Nevada and California.

This narrow-gauge railroad starts at Reno and runs northward into Lassen County, California. It has now attained a length of about eighty miles, and is still in process of construction. It is penetrating a region of country containing vast forests of pine timber, good mines, and many fine mountain valleys. Eventually it will be run northward into the interior of Oregon. It will presently bring to Reno great quantities of lumber and timber to be shipped eastward into the timberless regions of the Great Basin country.

Proposed Railroads.

A section of railroad of narrow gauge has been constructed through the Beckworth Pass westward.

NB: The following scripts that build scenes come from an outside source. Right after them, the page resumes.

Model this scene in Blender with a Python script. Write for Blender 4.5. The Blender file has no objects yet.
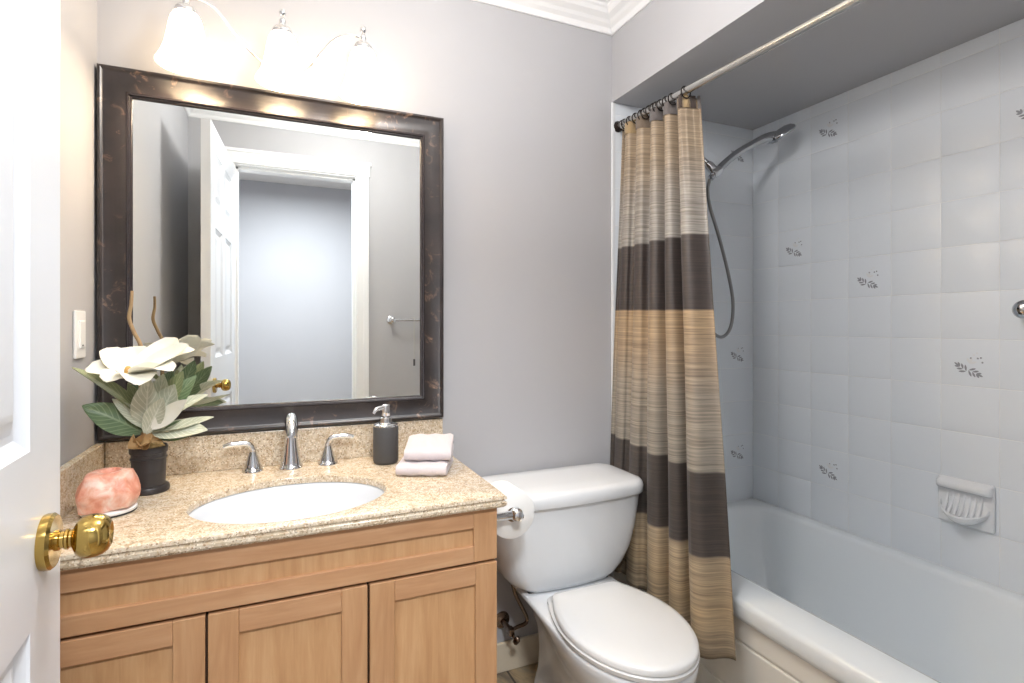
import bpy, bmesh, math, random
from mathutils import Vector, Matrix
random.seed(7)
S = bpy.context.scene
COL = S.collection
PI = math.pi

# ------------------------------------------------------------------ camera
cd = bpy.data.cameras.new('camera')
cam = bpy.data.objects.new('camera', cd); COL.objects.link(cam)
cam.location = (0, 0, 1.25)
cam.rotation_euler = (PI/2, 0, -math.radians(23.47))
cd.sensor_width = 36.0; cd.lens = 539.0/1024*36.0
cd.shift_y = -15.5/1024
cd.clip_start = 0.01
S.camera = cam
# ------------------------------------------------------------------ view, world
S.view_settings.view_transform = 'Standard'
S.view_settings.look = 'None'
S.view_settings.gamma = 1.0
S.view_settings.use_curve_mapping = False
S.view_settings.exposure = 0.5
W = bpy.data.worlds.new('world'); S.world = W; W.use_nodes = True
W.node_tree.nodes['Background'].inputs[0].default_value = (0.8, 0.88, 1, 1)
W.node_tree.nodes['Background'].inputs[1].default_value = 0.5
cy = S.cycles
cy.use_denoising = True
cy.max_bounces = 10; cy.diffuse_bounces = 6; cy.glossy_bounces = 5
cy.sample_clamp_indirect = 6.0
cy.caustics_reflective = True; cy.caustics_refractive = False
# ------------------------------------------------------------------ lamps of the place and the added fill (strengths)
WARM = (1.0, 0.78, 0.54)
BULB_W = 1.7          # each vanity bulb
SHADE_E = 5.6        # lit frosted glass
CEIL_FILL_W = 18.0         # added bathroom fill lamp on the ceiling, out of view
HALL_W = 38.0         # hallway ceiling fitting

def lamp(name, kind, loc, energy, color, size=0.1, rot=(0, 0, 0), parent=None):
    l = bpy.data.lights.new(name, kind); l.energy = energy; l.color = color
    if kind == 'AREA': l.shape = 'DISK'; l.size = size
    else: l.shadow_soft_size = size
    o = bpy.data.objects.new(name, l); COL.objects.link(o)
    o.location = loc; o.rotation_euler = rot
    if parent: o.parent = parent; o.location = Vector(loc) - wloc(parent)
    return o

def wloc(o):
    v = Vector((0, 0, 0))
    while o: v = v + Vector(o.location); o = o.parent
    return v

# ------------------------------------------------------------------ materials
def srgb(r, g, b):
    f = lambda c: (c/255/12.92) if c/255 <= .04045 else ((c/255+.055)/1.055)**2.4
    return (f(r), f(g), f(b), 1)

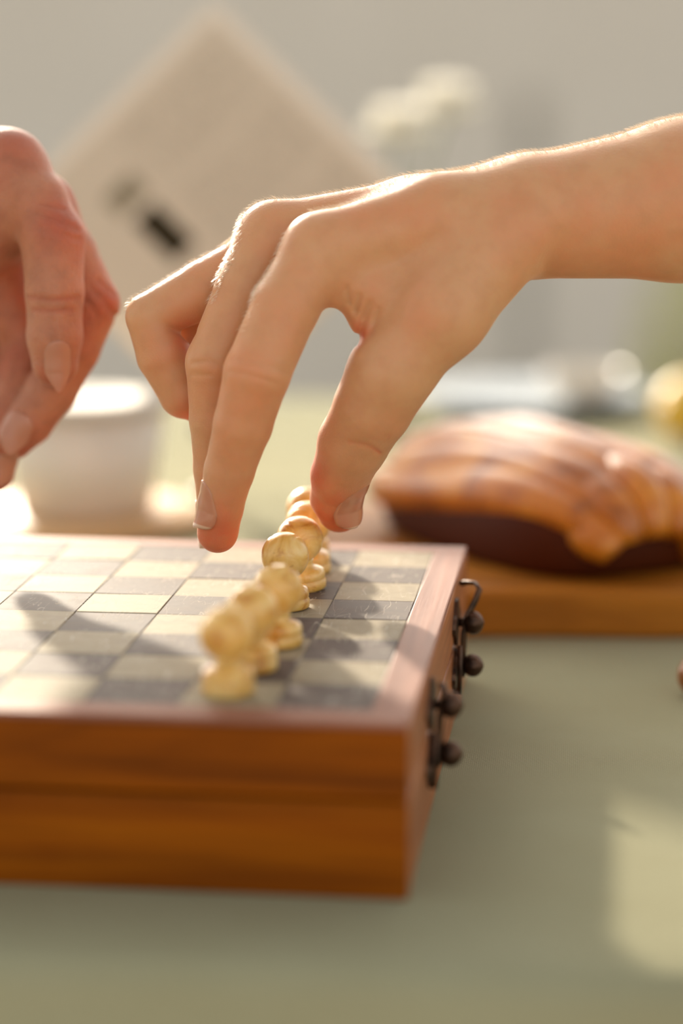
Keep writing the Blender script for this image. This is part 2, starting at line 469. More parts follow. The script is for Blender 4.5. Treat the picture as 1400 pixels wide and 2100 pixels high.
class Solid:
    def __init__(s): s.palm = []; s.fingers = []; s.creases = []; s.kp = .22; s.kj = .06; s.kf = .14
    @staticmethod
    def cone(P, a, b):
        A = np.array(a[:3], np.float32); B = np.array(b[:3], np.float32); AB = B - A
        t = np.clip(((P - A) @ AB) / max(float(AB @ AB), 1e-9), 0, 1)
        return np.linalg.norm(P - A - t[:, None] * AB, axis=1) - (a[3] + t * (b[3] - a[3]))
    @staticmethod
    def smin(a, b, k):
        h = np.maximum(k - np.abs(a - b), 0) / k
        return np.minimum(a, b) - h * h * k * .25
    def chain(s, P, pts, k):
        d = None
        for a, b in zip(pts, pts[1:]):
            c = s.cone(P, a, b)
            d = c if d is None else s.smin(d, c, k)
        return d
    def __call__(s, P):
        P = P.astype(np.float32)
        dp = None
        for ch in s.palm:
            c = s.chain(P, ch, s.kp)
            dp = c if dp is None else s.smin(dp, c, s.kp)
        tot = dp.copy()
        for ch, kj, kf in s.fingers:
            tot = np.minimum(tot, s.smin(dp, s.chain(P, ch, kj), kf))
        for cr in s.creases:
            q = np.array(cr[0]); m = 3 * cr[1]
            near = np.flatnonzero((P[:, 0] > q[:, 0].min() - m) & (P[:, 0] < q[:, 0].max() + m) & (P[:, 1] > q[:, 1].min() - m) & (P[:, 1] < q[:, 1].max() + m) & (np.abs(P[:, 2] - cr[3]) < 1.6 * cr[4]))
            if len(near):
                tot[near] += cr[2] * s.groove(P[near], cr)
        return tot
    @staticmethod
    def groove(P, cr):
            pts, w, dep, zc, zr = cr
            best = None
            for a, b in zip(pts, pts[1:]):
                A = np.array(a, np.float32); B = np.array(b, np.float32); AB = B - A
                q = P[:, :2]
                t = np.clip(((q - A) @ AB) / max(float(AB @ AB), 1e-9), 0, 1)
                dd = np.linalg.norm(q - A - t[:, None] * AB, axis=1)
                best = dd if best is None else np.minimum(best, dd)
            return np.exp(-(best / w) ** 2) * np.exp(-((P[:, 2] - zc) / zr) ** 4)
    def grad(s, P, h=.004):
        g = np.stack([s(P + np.eye(3, dtype=np.float32)[i] * h) - s(P - np.eye(3, dtype=np.float32)[i] * h) for i in range(3)], 1)
        return g / np.maximum(np.linalg.norm(g, axis=1, keepdims=True), 1e-9)
    def project(s, P, it=3):
        K = np.array([[1, -1, -1], [-1, -1, 1], [-1, 1, -1], [1, 1, 1]], np.float32); h = .003
        for _ in range(it):
            D = [s(P + k * h) for k in K]
            g = sum(k * d[:, None] for k, d in zip(K, D))
            g = g / np.maximum(np.linalg.norm(g, axis=1, keepdims=True), 1e-9)
            P = P - g * np.clip(sum(D) / 4, -.06, .06)[:, None]
        return P

def surface_net(f, lo, hi, h):
    n = [int(math.ceil((b - a) / h)) + 1 for a, b in zip(lo, hi)]
    ax = [np.float32(lo[i]) + h * np.arange(n[i], dtype=np.float32) for i in range(3)]
    B = 5                                      # look coarsely first, then only evaluate near the surface
    cs = [a[::B] for a in ax]
    Pc = np.stack(np.meshgrid(*cs, indexing='ij'), -1).reshape(-1, 3)
    Dc = f(Pc).reshape([len(q) for q in cs])
    V = np.repeat(np.repeat(np.repeat(Dc, B, 0), B, 1), B, 2)[:n[0], :n[1], :n[2]].copy()
    near = np.argwhere(np.abs(V) < h * B * 1.9)
    P = np.stack([ax[i][near[:, i]] for i in range(3)], 1)
    out = np.concatenate([f(P[i:i + 300000]) for i in range(0, len(P), 300000)])
    V[tuple(near.T)] = out
    ins = V < 0
    c = [(a, b, d) for a in (0, 1) for b in (0, 1) for d in (0, 1)]
    sl = lambda A, o: A[o[0]:n[0] - 1 + o[0], o[1]:n[1] - 1 + o[1], o[2]:n[2] - 1 + o[2]]
    cnt = sum(sl(ins, o).astype(np.int8) for o in c)
    I = np.argwhere((cnt > 0) & (cnt < 8))
    idx = -np.ones([m - 1 for m in n], np.int64); idx[tuple(I.T)] = np.arange(len(I))
    acc = np.zeros((len(I), 3)); w = np.zeros(len(I))
    for o in c:
        for axis in range(3):
            if o[axis]: continue
            o2 = list(o); o2[axis] = 1
            a = V[I[:, 0] + o[0], I[:, 1] + o[1], I[:, 2] + o[2]]; b = V[I[:, 0] + o2[0], I[:, 1] + o2[1], I[:, 2] + o2[2]]
            m = (a < 0) != (b < 0)
            t = np.where(m, a / np.where(m, a - b, 1), 0)
            p = np.tile(np.array(o, float), (len(I), 1)); p[:, axis] += t
            acc += p * m[:, None]; w += m
    verts = (I + acc / w[:, None]) * h + np.array(lo)
    faces = []
    for axis in range(3):
        u, v = (axis + 1) % 3, (axis + 2) % 3
        s0 = [slice(None)] * 3; s1 = [slice(None)] * 3
        s0[axis] = slice(0, n[axis] - 1); s1[axis] = slice(1, n[axis])
        a, b = ins[tuple(s0)], ins[tuple(s1)]
        E = np.argwhere(a != b)
        E = E[(E[:, u] > 0) & (E[:, v] > 0) & (E[:, u] < n[u] - 1) & (E[:, v] < n[v] - 1)]
        flip = ~a[tuple(E.T)]
        def cell(du, dv):
            q = E.copy(); q[:, u] -= du; q[:, v] -= dv
            return idx[tuple(q.T)]
        Q = np.stack([cell(1, 1), cell(0, 1), cell(0, 0), cell(1, 0)], 1)
        Q[flip] = Q[flip][:, ::-1]
        faces.append(Q)
    return verts, np.concatenate(faces)

def quad_mesh(name, verts, faces):
    me = bpy.data.meshes.new(name)
    me.vertices.add(len(verts)); me.vertices.foreach_set('co', np.asarray(verts, np.float32).ravel())
    me.loops.add(faces.size); me.loops.foreach_set('vertex_index', faces.astype(np.int32).ravel())
    me.polygons.add(len(faces)); me.polygons.foreach_set('loop_start', np.arange(0, faces.size, faces.shape[1], dtype=np.int32))
    me.update(calc_edges=True); me.validate()
    me.polygons.foreach_set('use_smooth', np.ones(len(faces), bool))
    return me

def cam2world(P): return (CAM + np.asarray(P, float) @ ROT.T)

def solid_object(name, f, lo, hi, h, mat, sub=1, flush=()):
    V, Fc = surface_net(f, lo, hi, h)
    me = quad_mesh('tmp', V, Fc)
    if sub:
        o = bpy.data.objects.new('tmp', me); col.objects.link(o)
        md = o.modifiers.new('s', 'SUBSURF'); md.levels = sub; md.render_levels = sub
        dg = bpy.context.evaluated_depsgraph_get(); dg.update()
        me2 = bpy.data.meshes.new_from_object(o.evaluated_get(dg))
        bpy.data.objects.remove(o); bpy.data.meshes.remove(me); me = me2
    n = len(me.vertices); co = np.empty(n * 3, np.float32); me.vertices.foreach_get('co', co)
    P = f.project(co.reshape(-1, 3), 2)
    org = cam2world(P).mean(0)
    W = (cam2world(P) - org) * S
    me.vertices.foreach_set('co', W.astype(np.float32).ravel()); me.update()
    me.name = name
    me.polygons.foreach_set('use_smooth', np.ones(len(me.polygons), bool))
    if flush:
        fl = np.zeros(len(P), np.float32)
        for q in flush: fl = np.maximum(fl, np.exp(-((np.linalg.norm(P - np.array(q[:3]), axis=1) / q[3]) ** 2)))
        for cr in f.creases:
            if cr[1] < .035: fl = np.maximum(fl, .7 * f.groove(P.astype(np.float32), cr))
        me.attributes.new('flush', 'FLOAT', 'POINT').data.foreach_set('value', fl)
    o = link(name, me, mat, None, org)
    return o, org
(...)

It connects with the Nevada and California road at Moran, and is called the Sierra Valley and Mohawk Railroad. After rails had been laid through the pass and a short distance down the western slope of the Sierras, work was discontinued. It is supposed that the section of road was laid in the interest of some one of the great Eastern roads now heading toward the Pacific Ocean in order to hold the pass. The Beckworth Pass is nearly 2,000 feet lower than that through which the Central Pacific Railroad is laid.

The Salt Lake and Los Angeles.

The Salt Lake and Los Angeles is a proposed railroad on which surveying parties have been engaged for nearly a year. It is intended to start at Milford, on the Utah Central, pass through Lincoln County, Nevada, and connect with the railroad system of Southern California at Barstow. This road would tap a rich mining and a fine agricultural and grazing region in Southern Nevada. It would give life to an immense region of country that has long lain as dead.

Nevada, Central, and Idaho

Another proposed road is an extension of the Nevada Central from Battle Mountain northward into Idaho.

Nevada a Land of Great Possibilities.

Notwithstanding its sterile and forbidding appearance, Nevada is capable of supporting an immense population. The soil, which to the eyes of strangers appears so poor and barren, is one of the strongest and richest in America. It is formed of decomposed lava and various kinds of volcanic rocks, and contains large quantities of all the various mineral constituents necessary to a strong and healthy growth of every kind of farm produce known to the temperate zone. All that is required to produce a rank growth of vegetation of every kind is a supply of water; all other life-giving agents are contained in the soil. On the mountain slopes and the bench-lands, which look so arid and worthless, the soil is even stronger and more kindly than in the valleys. With water all the mountain-sides may be made veritable hanging gardens. Until within the past year agriculture (as regards irrigation) has been left to take care of itself. It has been left to individuals, each working after a plan of his own. There has been no established system of irrigation, and, save in one or two instances, no attempt at storing water in order to maintain a large and regular supply. The water used is taken as it flows from the mountains, as the snow banks deposited in winter melt away in the early spring and first summer months. Then, in average seasons, there are for a month or two floods of water pouring down all the rivers, creeks, and canyons. This great rush of water passes down into the interior lakes and “sinks” without being utilized for any purpose, and is lost. Were this water caught up in storage reservoirs ten times the area of land at present irrigated could be brought under cultivation.